ROCKFORD — Dr. Lynn Y. Zoiopoulous, also known as Lynn Shelton-Zoiopoulos, 60, of Chicago, is headed to federal prison for 30 months after pleading guilty to bankruptcy fraud. The former Rockford physician was sentenced by U.S. District Judge Frederick J. Kapala for knowingly filing false statements under penalty of perjury during a Chapter Seven bankruptcy proceeding she initiated in 2009.

Zoiopoulous admitted in her plea agreement that she concealed a substantial interest in her deceased grandmother’s estate — a financial stake she actively hid to defraud the bankruptcy trustee. The scheme allowed her to dodge repayment obligations while she siphoned off hundreds of thousands in estate funds. She was also ordered to pay restitution totaling $858,765.68 and will serve six months under court supervision upon release.
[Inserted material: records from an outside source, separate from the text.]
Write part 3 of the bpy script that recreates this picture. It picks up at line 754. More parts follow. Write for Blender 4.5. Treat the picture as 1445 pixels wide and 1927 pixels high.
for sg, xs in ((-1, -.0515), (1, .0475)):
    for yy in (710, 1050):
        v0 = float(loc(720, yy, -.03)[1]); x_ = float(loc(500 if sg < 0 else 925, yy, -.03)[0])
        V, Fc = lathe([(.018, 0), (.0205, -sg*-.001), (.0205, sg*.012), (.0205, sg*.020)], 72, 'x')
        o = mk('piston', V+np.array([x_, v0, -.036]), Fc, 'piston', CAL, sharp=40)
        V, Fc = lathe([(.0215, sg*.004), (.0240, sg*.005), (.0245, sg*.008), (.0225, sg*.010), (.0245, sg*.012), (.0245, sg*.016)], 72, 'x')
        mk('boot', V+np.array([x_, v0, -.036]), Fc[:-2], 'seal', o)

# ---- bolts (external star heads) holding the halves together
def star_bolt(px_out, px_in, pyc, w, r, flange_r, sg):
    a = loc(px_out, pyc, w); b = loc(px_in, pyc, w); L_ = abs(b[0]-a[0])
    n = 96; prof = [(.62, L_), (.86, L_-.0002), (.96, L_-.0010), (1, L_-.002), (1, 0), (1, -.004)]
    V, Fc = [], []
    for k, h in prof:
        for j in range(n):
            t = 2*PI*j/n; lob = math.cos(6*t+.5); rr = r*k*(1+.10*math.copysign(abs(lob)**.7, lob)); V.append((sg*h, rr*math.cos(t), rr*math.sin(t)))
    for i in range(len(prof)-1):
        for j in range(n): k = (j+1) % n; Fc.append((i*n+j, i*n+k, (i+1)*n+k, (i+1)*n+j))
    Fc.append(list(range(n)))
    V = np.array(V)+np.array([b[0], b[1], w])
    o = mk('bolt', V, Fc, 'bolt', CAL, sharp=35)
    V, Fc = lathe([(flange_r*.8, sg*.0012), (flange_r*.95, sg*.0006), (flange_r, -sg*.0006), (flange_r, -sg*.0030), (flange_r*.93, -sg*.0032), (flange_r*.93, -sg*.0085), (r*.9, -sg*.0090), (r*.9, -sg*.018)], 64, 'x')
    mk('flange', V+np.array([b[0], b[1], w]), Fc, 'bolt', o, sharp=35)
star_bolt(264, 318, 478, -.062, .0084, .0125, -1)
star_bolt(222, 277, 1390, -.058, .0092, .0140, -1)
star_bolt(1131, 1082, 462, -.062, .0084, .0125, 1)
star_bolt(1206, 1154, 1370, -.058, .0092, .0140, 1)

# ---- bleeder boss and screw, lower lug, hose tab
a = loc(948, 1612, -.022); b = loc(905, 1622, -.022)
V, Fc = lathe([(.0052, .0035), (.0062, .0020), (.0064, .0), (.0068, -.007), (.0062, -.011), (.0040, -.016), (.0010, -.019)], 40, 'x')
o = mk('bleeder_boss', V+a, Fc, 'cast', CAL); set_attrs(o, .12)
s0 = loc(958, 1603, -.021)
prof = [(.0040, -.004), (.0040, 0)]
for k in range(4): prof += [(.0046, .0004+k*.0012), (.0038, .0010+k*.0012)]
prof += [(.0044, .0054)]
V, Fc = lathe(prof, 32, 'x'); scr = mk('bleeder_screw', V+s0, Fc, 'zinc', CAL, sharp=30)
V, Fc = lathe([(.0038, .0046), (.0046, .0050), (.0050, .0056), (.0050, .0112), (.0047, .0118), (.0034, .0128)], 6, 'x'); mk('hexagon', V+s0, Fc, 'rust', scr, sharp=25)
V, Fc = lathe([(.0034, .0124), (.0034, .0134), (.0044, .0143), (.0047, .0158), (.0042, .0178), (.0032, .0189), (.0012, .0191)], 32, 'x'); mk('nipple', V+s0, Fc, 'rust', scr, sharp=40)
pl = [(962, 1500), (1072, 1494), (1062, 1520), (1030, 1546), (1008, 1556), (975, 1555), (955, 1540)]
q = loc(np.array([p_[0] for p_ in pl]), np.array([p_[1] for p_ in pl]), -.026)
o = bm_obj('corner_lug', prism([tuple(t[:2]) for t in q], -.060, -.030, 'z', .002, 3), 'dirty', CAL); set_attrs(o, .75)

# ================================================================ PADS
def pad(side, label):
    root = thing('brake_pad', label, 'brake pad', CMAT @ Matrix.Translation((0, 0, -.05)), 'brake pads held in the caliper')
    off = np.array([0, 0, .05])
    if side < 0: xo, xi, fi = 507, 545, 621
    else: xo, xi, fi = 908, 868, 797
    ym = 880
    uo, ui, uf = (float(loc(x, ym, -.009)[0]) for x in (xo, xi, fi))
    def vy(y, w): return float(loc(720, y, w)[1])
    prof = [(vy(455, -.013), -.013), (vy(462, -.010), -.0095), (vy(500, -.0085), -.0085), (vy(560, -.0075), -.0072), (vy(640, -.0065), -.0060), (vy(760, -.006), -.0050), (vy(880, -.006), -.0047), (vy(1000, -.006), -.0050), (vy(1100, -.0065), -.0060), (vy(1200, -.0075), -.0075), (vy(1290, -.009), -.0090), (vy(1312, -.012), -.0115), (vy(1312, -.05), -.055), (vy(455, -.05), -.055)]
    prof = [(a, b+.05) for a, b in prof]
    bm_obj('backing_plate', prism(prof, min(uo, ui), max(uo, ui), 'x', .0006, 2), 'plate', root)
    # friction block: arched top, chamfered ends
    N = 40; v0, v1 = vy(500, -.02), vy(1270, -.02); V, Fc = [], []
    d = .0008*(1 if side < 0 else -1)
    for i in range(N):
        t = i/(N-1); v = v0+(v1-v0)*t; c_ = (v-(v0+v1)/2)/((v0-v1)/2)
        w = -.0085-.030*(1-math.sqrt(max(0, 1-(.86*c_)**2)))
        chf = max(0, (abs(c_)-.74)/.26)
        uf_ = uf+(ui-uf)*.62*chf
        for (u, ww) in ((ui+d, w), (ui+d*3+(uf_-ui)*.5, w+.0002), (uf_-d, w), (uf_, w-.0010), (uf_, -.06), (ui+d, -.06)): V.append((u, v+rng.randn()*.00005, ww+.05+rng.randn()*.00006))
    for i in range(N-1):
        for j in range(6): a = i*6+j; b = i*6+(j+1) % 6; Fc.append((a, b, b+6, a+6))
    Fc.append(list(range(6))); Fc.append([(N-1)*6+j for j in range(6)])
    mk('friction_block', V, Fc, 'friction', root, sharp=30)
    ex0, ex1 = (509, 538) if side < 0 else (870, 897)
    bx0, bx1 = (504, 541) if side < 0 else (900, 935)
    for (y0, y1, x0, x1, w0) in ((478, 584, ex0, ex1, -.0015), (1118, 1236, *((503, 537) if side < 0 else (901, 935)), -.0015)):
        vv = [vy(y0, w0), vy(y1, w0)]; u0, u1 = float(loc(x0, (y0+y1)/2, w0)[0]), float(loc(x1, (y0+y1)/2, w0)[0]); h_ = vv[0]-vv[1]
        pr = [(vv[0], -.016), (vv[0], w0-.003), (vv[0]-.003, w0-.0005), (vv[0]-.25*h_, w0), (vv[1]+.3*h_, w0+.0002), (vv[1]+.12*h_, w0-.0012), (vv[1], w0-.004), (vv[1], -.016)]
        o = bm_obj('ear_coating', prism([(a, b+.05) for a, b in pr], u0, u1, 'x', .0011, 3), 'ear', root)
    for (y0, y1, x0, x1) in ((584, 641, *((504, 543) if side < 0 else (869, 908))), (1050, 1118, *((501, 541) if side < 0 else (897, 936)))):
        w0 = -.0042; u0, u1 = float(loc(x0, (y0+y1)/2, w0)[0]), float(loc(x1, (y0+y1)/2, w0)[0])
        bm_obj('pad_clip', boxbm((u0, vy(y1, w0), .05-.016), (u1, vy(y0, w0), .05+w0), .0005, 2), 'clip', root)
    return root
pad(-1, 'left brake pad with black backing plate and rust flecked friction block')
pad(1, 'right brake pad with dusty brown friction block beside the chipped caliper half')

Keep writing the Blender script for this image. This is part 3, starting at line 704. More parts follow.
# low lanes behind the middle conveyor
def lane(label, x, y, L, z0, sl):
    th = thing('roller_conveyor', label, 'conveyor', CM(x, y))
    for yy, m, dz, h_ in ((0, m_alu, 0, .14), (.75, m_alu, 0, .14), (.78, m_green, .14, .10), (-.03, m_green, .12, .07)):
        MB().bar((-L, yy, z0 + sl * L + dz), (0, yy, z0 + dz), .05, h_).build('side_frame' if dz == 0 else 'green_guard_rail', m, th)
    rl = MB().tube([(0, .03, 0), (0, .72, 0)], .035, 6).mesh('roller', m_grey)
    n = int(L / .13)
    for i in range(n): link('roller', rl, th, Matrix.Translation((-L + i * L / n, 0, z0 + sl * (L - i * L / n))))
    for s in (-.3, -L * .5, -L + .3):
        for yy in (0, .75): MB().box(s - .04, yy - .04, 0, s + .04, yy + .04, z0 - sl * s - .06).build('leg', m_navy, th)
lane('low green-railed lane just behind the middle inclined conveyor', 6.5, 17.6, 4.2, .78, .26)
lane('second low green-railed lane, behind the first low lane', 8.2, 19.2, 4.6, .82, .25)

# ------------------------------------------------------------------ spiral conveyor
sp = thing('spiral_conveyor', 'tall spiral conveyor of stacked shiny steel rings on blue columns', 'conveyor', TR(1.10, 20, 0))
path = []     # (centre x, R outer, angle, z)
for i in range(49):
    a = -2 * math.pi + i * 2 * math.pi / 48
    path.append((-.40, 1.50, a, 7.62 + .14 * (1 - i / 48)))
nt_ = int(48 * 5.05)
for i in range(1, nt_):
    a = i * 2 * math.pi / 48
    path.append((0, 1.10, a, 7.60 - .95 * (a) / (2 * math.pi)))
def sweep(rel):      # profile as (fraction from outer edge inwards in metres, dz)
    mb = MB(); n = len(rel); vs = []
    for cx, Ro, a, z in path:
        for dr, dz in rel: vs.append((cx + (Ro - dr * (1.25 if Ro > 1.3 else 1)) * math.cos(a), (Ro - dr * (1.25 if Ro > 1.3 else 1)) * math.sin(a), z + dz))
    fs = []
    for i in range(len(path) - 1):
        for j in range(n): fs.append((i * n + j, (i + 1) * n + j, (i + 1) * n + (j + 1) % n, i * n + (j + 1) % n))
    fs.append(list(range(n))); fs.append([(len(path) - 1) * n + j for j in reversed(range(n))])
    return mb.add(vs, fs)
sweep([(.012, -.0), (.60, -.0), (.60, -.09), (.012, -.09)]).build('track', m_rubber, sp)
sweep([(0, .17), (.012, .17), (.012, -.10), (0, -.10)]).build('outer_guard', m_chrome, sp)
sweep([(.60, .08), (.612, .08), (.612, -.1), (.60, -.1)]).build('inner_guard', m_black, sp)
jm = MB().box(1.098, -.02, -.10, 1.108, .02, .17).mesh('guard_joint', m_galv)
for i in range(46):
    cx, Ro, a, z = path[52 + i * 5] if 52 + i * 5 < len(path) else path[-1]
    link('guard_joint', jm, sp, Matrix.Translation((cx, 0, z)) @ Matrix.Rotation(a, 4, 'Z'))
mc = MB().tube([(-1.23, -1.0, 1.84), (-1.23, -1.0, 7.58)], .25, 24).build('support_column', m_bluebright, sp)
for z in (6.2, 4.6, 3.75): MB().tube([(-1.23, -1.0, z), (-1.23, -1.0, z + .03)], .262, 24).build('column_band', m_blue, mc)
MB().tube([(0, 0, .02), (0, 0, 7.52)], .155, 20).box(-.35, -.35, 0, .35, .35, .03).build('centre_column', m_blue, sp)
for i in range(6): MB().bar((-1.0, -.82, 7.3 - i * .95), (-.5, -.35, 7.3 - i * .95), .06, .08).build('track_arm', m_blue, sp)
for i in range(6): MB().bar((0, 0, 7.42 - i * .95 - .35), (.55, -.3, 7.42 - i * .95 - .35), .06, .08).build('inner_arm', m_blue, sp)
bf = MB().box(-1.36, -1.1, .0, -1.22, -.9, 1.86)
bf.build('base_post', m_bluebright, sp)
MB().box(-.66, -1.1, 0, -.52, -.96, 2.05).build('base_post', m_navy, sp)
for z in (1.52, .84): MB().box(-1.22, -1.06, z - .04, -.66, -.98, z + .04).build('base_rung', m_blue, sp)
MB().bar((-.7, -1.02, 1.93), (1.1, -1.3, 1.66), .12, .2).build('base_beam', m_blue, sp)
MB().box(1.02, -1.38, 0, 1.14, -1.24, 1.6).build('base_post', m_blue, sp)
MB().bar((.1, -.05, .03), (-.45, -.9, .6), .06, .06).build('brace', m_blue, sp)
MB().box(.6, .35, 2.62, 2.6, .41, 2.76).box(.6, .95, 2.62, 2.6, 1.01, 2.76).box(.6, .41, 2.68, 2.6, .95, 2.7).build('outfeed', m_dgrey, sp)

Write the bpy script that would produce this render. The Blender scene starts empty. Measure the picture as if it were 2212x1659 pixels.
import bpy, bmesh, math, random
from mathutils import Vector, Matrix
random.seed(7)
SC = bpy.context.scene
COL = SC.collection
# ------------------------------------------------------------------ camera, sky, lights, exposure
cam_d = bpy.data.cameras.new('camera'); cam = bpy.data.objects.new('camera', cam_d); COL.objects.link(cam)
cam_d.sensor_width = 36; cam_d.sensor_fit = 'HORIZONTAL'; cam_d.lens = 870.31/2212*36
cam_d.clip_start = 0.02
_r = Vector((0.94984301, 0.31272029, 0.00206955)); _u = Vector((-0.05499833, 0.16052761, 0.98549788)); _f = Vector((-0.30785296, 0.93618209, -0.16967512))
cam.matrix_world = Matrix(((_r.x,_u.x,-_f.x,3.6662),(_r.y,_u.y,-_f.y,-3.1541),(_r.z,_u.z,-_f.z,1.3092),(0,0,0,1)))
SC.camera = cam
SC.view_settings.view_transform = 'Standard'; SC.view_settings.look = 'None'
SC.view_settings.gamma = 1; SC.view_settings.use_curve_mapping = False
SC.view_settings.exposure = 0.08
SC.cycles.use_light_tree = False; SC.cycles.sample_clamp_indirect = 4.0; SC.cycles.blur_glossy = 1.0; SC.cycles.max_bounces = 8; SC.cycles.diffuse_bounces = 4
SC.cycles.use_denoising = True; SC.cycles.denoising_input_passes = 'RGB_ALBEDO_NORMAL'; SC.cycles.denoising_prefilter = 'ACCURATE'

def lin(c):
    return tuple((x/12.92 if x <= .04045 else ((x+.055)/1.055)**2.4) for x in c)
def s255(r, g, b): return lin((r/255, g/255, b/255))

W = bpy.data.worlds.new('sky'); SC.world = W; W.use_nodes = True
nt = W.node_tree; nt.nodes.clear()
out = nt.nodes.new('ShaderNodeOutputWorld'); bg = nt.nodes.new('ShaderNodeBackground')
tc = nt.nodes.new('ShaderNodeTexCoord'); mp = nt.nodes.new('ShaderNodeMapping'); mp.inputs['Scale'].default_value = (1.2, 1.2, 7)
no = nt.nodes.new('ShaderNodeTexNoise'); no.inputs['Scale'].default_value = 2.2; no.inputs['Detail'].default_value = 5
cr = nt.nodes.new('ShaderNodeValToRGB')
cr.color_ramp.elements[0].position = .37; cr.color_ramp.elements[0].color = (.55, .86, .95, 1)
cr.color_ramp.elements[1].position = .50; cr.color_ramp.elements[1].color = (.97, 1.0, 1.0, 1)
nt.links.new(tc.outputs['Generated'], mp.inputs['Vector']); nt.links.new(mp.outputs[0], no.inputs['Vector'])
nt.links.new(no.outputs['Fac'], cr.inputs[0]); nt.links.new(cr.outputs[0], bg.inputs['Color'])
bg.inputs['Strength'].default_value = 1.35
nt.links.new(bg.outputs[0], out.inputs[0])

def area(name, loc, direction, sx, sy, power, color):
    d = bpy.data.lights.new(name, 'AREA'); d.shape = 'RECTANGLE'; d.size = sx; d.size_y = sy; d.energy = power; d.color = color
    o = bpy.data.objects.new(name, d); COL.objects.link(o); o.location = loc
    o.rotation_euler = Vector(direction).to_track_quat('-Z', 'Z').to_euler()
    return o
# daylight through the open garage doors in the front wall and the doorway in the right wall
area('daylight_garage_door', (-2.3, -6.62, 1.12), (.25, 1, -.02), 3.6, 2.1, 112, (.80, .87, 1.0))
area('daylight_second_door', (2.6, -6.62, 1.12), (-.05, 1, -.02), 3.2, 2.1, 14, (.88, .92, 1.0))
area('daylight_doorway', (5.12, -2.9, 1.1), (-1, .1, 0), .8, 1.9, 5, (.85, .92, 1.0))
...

Appointed executor of her grandmother’s estate in 2001, Zoiopoulous opened a dedicated estate account that swelled to $855,178 by May 2006. In October 2008, she diverted $550,000 from that account to purchase an annuity — then later embezzled every dollar from the contract. Between June 2008 and November 2012, she systematically looted the estate, converting its assets for personal use in direct violation of her fiduciary duty.

With cold calculation, Zoiopoulous avoided filing legally required reports — no inventory, no accounting, no tax returns, no status updates. The paper trail went cold, but not because the estate was inactive. It was because she was draining it. As the estate’s sole administrator, her silence was not oversight — it was concealment.

To further mask her theft, Zoiopoulous sent $35,000 to her sister, packaging it as a legitimate distribution. She included a letter claiming the remaining funds had been reinvested. In reality, the money was long gone — stolen, spent, hidden. The letter wasn’t an update; it was a decoy, designed to stop suspicion before it started.

The sentencing was announced by Zachary T. Fardon, U.S. Attorney for the Northern District of Illinois, and FBI Special Agent-in-Charge Michael J. Anderson. Assistant U.S. Attorneys Michael D. Love and Margaret J. Schneider prosecuted the case. Zoiopoulous must surrender to federal authorities on January 27, 2017, to begin serving her sentence.